Can you find the lines of the listing that include "picture" and copy every one?

══ Provided material ══

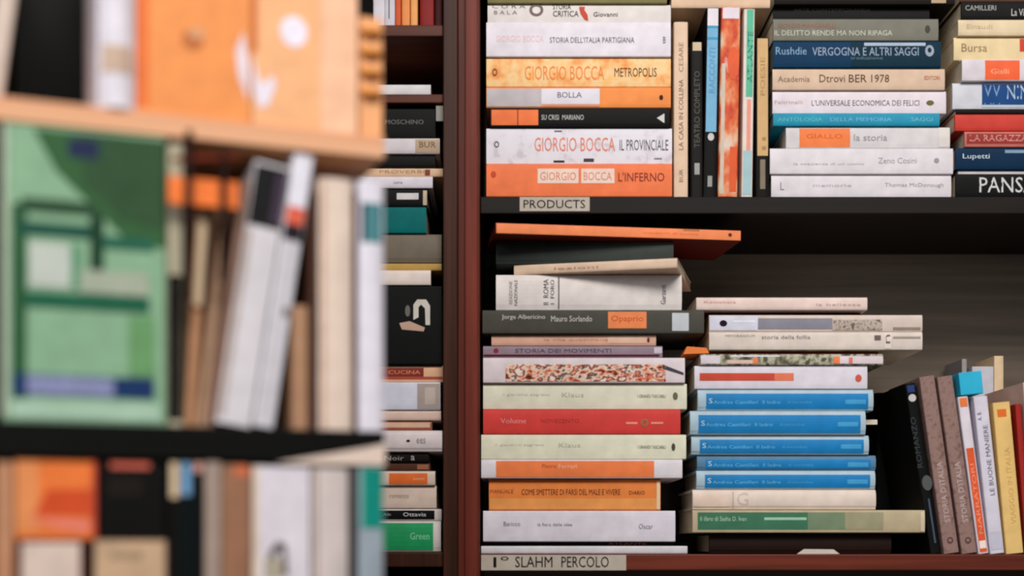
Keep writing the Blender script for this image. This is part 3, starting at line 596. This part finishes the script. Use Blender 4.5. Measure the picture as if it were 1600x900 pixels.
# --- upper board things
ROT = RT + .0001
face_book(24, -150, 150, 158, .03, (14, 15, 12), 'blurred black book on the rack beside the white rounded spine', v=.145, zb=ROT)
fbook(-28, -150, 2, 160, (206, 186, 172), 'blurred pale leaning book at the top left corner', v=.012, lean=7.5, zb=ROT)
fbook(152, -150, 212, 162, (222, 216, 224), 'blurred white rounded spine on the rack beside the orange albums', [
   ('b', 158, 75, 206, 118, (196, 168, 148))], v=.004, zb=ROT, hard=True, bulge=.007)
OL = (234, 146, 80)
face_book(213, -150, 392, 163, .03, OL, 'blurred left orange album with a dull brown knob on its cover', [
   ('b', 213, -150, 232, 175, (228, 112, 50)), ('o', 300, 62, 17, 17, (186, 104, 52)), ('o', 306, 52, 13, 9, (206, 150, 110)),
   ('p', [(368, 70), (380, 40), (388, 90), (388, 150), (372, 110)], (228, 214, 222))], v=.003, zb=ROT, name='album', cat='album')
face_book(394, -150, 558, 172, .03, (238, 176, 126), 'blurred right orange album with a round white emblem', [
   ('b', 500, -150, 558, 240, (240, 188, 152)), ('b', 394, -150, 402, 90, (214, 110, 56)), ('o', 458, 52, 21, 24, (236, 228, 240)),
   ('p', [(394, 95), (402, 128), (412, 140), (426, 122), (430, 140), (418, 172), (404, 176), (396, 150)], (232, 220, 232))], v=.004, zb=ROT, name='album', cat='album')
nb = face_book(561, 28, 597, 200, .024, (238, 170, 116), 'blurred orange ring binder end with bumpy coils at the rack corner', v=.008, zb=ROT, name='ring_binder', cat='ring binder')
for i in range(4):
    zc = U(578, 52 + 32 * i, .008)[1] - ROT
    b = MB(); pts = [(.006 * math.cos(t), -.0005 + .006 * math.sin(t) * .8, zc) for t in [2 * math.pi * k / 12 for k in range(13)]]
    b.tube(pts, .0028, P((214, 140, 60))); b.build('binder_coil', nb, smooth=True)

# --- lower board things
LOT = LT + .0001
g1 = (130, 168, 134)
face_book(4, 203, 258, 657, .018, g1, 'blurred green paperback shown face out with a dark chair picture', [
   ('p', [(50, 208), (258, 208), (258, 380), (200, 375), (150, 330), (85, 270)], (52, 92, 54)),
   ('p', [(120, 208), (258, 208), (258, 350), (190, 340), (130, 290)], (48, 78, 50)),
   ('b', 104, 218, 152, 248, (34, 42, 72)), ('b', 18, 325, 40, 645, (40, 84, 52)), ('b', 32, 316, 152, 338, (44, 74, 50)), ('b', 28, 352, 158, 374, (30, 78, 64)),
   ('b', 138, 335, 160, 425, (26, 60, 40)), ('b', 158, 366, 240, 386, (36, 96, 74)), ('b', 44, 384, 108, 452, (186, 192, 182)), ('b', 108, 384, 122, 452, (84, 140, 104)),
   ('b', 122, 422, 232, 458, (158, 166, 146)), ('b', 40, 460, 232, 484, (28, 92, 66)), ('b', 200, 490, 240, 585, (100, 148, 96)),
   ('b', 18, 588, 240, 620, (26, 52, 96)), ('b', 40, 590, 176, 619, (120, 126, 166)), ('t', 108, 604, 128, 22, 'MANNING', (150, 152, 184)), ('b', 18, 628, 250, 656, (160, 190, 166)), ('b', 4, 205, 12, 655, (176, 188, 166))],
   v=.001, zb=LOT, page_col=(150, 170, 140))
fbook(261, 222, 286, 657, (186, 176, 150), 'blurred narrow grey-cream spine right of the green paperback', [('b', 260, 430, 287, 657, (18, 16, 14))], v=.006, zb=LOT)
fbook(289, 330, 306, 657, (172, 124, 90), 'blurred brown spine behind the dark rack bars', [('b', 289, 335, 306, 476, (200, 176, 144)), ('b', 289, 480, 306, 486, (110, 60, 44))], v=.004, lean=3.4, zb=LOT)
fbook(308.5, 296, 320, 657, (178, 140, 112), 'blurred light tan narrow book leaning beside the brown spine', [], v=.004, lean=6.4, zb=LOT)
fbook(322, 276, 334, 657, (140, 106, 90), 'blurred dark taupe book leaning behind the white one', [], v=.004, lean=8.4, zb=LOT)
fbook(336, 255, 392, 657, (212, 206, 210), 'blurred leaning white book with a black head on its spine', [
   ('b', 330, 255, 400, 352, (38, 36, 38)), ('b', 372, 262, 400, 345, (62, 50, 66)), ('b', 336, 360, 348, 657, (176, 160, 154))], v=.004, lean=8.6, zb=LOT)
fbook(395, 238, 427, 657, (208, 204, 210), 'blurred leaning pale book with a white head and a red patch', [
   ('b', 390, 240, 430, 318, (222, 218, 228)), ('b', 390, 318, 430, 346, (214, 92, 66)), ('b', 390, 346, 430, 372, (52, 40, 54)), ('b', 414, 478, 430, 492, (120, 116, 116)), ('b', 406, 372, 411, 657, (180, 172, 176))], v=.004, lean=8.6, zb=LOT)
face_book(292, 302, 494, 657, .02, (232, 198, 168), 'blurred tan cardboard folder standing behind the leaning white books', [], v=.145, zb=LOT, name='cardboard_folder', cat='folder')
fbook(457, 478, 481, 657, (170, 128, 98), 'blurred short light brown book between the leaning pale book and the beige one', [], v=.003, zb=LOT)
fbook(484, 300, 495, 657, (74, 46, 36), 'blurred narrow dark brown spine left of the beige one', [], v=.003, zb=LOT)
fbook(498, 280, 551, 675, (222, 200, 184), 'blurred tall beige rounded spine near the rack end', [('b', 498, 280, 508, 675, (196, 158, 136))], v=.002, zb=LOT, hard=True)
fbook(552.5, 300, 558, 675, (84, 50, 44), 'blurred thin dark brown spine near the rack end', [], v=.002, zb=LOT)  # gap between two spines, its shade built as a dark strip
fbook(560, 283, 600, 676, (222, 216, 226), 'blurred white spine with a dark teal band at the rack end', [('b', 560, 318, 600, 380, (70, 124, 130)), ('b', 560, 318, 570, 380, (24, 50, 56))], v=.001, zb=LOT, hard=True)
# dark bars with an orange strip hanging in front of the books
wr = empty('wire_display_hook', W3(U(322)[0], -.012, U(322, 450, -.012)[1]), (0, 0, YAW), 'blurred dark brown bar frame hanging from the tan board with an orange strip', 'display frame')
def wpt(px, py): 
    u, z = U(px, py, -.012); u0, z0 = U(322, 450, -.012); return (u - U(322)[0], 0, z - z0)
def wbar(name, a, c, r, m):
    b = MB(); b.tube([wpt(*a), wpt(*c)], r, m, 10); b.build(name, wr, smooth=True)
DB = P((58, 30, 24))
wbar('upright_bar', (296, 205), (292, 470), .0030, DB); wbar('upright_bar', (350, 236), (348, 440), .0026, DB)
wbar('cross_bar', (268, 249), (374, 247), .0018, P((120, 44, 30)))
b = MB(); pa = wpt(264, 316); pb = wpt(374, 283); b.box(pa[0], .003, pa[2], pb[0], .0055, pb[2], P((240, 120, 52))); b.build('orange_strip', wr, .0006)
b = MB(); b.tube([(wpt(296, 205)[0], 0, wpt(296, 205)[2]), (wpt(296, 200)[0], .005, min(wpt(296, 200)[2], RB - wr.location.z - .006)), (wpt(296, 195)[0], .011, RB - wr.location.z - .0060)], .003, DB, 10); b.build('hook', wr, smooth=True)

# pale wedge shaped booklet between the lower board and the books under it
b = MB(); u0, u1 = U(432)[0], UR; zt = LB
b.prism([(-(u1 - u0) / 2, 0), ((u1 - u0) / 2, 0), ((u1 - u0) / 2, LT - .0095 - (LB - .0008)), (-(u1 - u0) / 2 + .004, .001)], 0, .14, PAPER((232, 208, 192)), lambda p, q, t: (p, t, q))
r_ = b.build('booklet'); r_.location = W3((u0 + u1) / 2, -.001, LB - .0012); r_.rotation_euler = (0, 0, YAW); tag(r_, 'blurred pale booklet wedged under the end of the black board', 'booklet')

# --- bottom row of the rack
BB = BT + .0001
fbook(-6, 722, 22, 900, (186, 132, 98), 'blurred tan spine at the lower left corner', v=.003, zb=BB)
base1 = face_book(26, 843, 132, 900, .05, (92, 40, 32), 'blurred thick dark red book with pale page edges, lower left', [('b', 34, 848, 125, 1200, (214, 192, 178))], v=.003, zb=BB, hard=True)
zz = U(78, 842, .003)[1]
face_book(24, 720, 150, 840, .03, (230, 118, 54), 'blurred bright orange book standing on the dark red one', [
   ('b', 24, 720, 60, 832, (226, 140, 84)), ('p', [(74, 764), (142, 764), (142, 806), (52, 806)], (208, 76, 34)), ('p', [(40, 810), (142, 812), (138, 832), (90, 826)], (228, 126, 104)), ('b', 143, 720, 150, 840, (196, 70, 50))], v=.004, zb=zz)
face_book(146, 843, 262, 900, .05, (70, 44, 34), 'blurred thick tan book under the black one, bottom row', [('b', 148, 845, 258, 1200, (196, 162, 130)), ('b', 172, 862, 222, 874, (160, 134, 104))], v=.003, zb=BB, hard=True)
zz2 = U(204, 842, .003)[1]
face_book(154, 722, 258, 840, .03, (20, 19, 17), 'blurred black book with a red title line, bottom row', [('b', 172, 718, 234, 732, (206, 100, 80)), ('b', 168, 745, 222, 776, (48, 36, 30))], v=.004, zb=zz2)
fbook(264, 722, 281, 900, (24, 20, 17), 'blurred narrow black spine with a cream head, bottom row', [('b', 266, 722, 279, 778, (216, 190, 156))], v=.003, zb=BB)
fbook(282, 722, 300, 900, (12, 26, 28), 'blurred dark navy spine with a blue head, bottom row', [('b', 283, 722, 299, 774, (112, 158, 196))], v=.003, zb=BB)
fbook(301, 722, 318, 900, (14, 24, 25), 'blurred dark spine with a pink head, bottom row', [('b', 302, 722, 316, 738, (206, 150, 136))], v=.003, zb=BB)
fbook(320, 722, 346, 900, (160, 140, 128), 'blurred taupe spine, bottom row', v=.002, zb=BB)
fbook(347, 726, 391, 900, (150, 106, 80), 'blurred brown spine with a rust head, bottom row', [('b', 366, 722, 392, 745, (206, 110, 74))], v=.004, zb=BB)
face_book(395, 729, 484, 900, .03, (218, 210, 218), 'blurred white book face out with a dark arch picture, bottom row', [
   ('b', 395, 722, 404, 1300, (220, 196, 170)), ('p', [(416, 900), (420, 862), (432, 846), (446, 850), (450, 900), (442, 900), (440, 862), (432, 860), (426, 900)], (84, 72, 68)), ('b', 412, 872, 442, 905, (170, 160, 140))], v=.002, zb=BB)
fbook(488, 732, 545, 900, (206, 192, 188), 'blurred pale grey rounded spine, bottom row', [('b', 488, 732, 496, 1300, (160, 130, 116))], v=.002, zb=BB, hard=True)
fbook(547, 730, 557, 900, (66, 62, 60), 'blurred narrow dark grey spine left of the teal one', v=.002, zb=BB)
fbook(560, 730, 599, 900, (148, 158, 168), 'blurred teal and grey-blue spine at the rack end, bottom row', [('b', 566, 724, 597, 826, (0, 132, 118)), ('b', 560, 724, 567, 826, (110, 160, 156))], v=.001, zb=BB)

═══

• **In response**
Keep writing the Blender script for this image. This is part 3, starting at line 596. This part finishes the script. Use Blender 4.5. Measure the picture as if it were 1600x900 pixels.
face_book(4, 203, 258, 657, .018, g1, 'blurred green paperback shown face out with a dark chair picture', [
face_book(395, 729, 484, 900, .03, (218, 210, 218), 'blurred white book face out with a dark arch picture, bottom row', [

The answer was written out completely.